- [Problem details]
Word for word, restate every line of the listing that follows.

- [Stored data]
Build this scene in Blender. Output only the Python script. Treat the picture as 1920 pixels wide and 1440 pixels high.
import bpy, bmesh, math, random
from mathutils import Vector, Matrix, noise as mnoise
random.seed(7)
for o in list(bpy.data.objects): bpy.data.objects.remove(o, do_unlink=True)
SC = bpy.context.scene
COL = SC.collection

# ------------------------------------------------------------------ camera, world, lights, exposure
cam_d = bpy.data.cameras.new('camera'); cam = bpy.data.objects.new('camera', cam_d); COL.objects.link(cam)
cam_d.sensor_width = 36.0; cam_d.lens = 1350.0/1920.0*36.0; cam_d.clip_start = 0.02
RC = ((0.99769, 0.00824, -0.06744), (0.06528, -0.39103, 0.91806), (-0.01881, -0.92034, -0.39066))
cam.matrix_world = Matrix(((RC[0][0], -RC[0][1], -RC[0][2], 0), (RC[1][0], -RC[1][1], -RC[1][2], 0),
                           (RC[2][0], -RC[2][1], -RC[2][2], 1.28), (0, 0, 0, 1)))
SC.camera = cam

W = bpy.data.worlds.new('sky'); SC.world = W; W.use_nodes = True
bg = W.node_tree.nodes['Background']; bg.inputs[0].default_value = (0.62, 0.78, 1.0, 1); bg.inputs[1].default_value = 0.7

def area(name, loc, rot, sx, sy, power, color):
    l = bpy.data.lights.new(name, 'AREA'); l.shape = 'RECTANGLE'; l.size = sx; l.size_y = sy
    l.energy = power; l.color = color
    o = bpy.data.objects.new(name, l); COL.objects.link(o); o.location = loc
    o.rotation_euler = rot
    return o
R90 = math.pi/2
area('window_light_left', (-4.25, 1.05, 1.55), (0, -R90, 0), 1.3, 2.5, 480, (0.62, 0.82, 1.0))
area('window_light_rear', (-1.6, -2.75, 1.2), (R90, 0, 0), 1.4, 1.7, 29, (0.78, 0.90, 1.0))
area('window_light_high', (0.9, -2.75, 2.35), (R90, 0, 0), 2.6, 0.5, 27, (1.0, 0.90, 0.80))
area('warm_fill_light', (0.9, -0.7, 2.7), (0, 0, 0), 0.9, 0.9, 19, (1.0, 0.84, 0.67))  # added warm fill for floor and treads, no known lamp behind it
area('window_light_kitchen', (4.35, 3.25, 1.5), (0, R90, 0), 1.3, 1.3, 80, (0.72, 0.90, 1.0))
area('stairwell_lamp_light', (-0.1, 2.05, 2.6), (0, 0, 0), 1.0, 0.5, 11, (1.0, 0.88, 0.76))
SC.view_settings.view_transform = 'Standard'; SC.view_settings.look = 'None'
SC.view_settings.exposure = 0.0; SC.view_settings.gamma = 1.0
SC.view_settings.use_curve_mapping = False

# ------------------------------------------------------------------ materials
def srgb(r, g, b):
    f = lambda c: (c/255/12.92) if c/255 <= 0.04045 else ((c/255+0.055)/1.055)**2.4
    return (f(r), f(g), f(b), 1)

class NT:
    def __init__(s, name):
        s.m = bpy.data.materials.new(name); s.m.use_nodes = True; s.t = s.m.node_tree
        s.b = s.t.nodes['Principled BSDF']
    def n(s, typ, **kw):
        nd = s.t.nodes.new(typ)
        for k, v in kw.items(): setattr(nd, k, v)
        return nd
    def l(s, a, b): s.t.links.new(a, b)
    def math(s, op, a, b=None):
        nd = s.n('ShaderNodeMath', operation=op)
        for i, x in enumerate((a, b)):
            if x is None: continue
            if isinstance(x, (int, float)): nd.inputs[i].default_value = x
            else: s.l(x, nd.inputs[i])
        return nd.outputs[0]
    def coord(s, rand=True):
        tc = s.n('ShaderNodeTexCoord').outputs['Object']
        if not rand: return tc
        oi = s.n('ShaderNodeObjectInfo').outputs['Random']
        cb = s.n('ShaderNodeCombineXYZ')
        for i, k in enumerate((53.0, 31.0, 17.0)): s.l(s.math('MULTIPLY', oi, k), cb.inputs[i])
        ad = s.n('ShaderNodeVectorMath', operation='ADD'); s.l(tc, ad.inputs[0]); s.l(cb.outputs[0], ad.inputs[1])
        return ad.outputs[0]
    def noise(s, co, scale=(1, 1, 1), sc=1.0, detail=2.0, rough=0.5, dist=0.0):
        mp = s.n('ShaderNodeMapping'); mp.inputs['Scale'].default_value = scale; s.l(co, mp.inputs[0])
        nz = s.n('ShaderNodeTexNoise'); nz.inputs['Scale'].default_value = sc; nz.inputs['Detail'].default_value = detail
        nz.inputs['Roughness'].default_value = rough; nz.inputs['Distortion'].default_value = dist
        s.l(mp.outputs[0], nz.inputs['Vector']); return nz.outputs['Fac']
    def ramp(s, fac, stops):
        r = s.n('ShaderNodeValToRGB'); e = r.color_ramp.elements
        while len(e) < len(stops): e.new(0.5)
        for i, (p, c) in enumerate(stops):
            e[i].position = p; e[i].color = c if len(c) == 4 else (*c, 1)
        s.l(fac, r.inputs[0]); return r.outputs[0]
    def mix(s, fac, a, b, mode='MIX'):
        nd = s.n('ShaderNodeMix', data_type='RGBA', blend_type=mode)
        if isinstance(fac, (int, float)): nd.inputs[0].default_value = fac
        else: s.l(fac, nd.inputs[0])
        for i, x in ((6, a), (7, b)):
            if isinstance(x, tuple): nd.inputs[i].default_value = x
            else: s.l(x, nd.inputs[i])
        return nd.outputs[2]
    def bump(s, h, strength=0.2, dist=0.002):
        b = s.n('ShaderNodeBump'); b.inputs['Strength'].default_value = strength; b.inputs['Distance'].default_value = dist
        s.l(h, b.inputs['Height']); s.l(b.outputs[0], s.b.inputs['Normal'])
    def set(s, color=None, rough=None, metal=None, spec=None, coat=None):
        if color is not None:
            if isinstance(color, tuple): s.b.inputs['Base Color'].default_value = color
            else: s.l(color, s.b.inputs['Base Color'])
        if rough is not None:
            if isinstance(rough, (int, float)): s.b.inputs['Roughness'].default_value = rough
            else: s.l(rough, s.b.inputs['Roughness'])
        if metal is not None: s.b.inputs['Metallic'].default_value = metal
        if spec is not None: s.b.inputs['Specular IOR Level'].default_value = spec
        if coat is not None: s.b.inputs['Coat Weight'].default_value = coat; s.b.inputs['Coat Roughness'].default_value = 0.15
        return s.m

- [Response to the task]
Build this scene in Blender. Output only the Python script. Treat the picture as 1920 pixels wide and 1440 pixels high.
import bpy, bmesh, math, random
from mathutils import Vector, Matrix, noise as mnoise
random.seed(7)
for o in list(bpy.data.objects): bpy.data.objects.remove(o, do_unlink=True)
SC = bpy.context.scene
COL = SC.collection

# ------------------------------------------------------------------ camera, world, lights, exposure
cam_d = bpy.data.cameras.new('camera'); cam = bpy.data.objects.new('camera', cam_d); COL.objects.link(cam)
cam_d.sensor_width = 36.0; cam_d.lens = 1350.0/1920.0*36.0; cam_d.clip_start = 0.02
RC = ((0.99769, 0.00824, -0.06744), (0.06528, -0.39103, 0.91806), (-0.01881, -0.92034, -0.39066))
cam.matrix_world = Matrix(((RC[0][0], -RC[0][1], -RC[0][2], 0), (RC[1][0], -RC[1][1], -RC[1][2], 0),
                           (RC[2][0], -RC[2][1], -RC[2][2], 1.28), (0, 0, 0, 1)))
SC.camera = cam

W = bpy.data.worlds.new('sky'); SC.world = W; W.use_nodes = True
bg = W.node_tree.nodes['Background']; bg.inputs[0].default_value = (0.62, 0.78, 1.0, 1); bg.inputs[1].default_value = 0.7

def area(name, loc, rot, sx, sy, power, color):
    l = bpy.data.lights.new(name, 'AREA'); l.shape = 'RECTANGLE'; l.size = sx; l.size_y = sy
    l.energy = power; l.color = color
    o = bpy.data.objects.new(name, l); COL.objects.link(o); o.location = loc
    o.rotation_euler = rot
    return o
R90 = math.pi/2
area('window_light_left', (-4.25, 1.05, 1.55), (0, -R90, 0), 1.3, 2.5, 480, (0.62, 0.82, 1.0))
area('window_light_rear', (-1.6, -2.75, 1.2), (R90, 0, 0), 1.4, 1.7, 29, (0.78, 0.90, 1.0))
area('window_light_high', (0.9, -2.75, 2.35), (R90, 0, 0), 2.6, 0.5, 27, (1.0, 0.90, 0.80))
area('warm_fill_light', (0.9, -0.7, 2.7), (0, 0, 0), 0.9, 0.9, 19, (1.0, 0.84, 0.67))  # added warm fill for floor and treads, no known lamp behind it
area('window_light_kitchen', (4.35, 3.25, 1.5), (0, R90, 0), 1.3, 1.3, 80, (0.72, 0.90, 1.0))
area('stairwell_lamp_light', (-0.1, 2.05, 2.6), (0, 0, 0), 1.0, 0.5, 11, (1.0, 0.88, 0.76))
SC.view_settings.view_transform = 'Standard'; SC.view_settings.look = 'None'
SC.view_settings.exposure = 0.0; SC.view_settings.gamma = 1.0
SC.view_settings.use_curve_mapping = False

# ------------------------------------------------------------------ materials
def srgb(r, g, b):
    f = lambda c: (c/255/12.92) if c/255 <= 0.04045 else ((c/255+0.055)/1.055)**2.4
    return (f(r), f(g), f(b), 1)

class NT:
    def __init__(s, name):
        s.m = bpy.data.materials.new(name); s.m.use_nodes = True; s.t = s.m.node_tree
        s.b = s.t.nodes['Principled BSDF']
    def n(s, typ, **kw):
        nd = s.t.nodes.new(typ)
        for k, v in kw.items(): setattr(nd, k, v)
        return nd
    def l(s, a, b): s.t.links.new(a, b)
    def math(s, op, a, b=None):
        nd = s.n('ShaderNodeMath', operation=op)
        for i, x in enumerate((a, b)):
            if x is None: continue
            if isinstance(x, (int, float)): nd.inputs[i].default_value = x
            else: s.l(x, nd.inputs[i])
        return nd.outputs[0]
    def coord(s, rand=True):
        tc = s.n('ShaderNodeTexCoord').outputs['Object']
        if not rand: return tc
        oi = s.n('ShaderNodeObjectInfo').outputs['Random']
        cb = s.n('ShaderNodeCombineXYZ')
        for i, k in enumerate((53.0, 31.0, 17.0)): s.l(s.math('MULTIPLY', oi, k), cb.inputs[i])
        ad = s.n('ShaderNodeVectorMath', operation='ADD'); s.l(tc, ad.inputs[0]); s.l(cb.outputs[0], ad.inputs[1])
        return ad.outputs[0]
    def noise(s, co, scale=(1, 1, 1), sc=1.0, detail=2.0, rough=0.5, dist=0.0):
        mp = s.n('ShaderNodeMapping'); mp.inputs['Scale'].default_value = scale; s.l(co, mp.inputs[0])
        nz = s.n('ShaderNodeTexNoise'); nz.inputs['Scale'].default_value = sc; nz.inputs['Detail'].default_value = detail
        nz.inputs['Roughness'].default_value = rough; nz.inputs['Distortion'].default_value = dist
        s.l(mp.outputs[0], nz.inputs['Vector']); return nz.outputs['Fac']
    def ramp(s, fac, stops):
        r = s.n('ShaderNodeValToRGB'); e = r.color_ramp.elements
        while len(e) < len(stops): e.new(0.5)
        for i, (p, c) in enumerate(stops):
            e[i].position = p; e[i].color = c if len(c) == 4 else (*c, 1)
        s.l(fac, r.inputs[0]); return r.outputs[0]
    def mix(s, fac, a, b, mode='MIX'):
        nd = s.n('ShaderNodeMix', data_type='RGBA', blend_type=mode)
        if isinstance(fac, (int, float)): nd.inputs[0].default_value = fac
        else: s.l(fac, nd.inputs[0])
        for i, x in ((6, a), (7, b)):
            if isinstance(x, tuple): nd.inputs[i].default_value = x
            else: s.l(x, nd.inputs[i])
        return nd.outputs[2]
    def bump(s, h, strength=0.2, dist=0.002):
        b = s.n('ShaderNodeBump'); b.inputs['Strength'].default_value = strength; b.inputs['Distance'].default_value = dist
        s.l(h, b.inputs['Height']); s.l(b.outputs[0], s.b.inputs['Normal'])
    def set(s, color=None, rough=None, metal=None, spec=None, coat=None):
        if color is not None:
            if isinstance(color, tuple): s.b.inputs['Base Color'].default_value = color
            else: s.l(color, s.b.inputs['Base Color'])
        if rough is not None:
            if isinstance(rough, (int, float)): s.b.inputs['Roughness'].default_value = rough
            else: s.l(rough, s.b.inputs['Roughness'])
        if metal is not None: s.b.inputs['Metallic'].default_value = metal
        if spec is not None: s.b.inputs['Specular IOR Level'].default_value = spec
        if coat is not None: s.b.inputs['Coat Weight'].default_value = coat; s.b.inputs['Coat Roughness'].default_value = 0.15
        return s.m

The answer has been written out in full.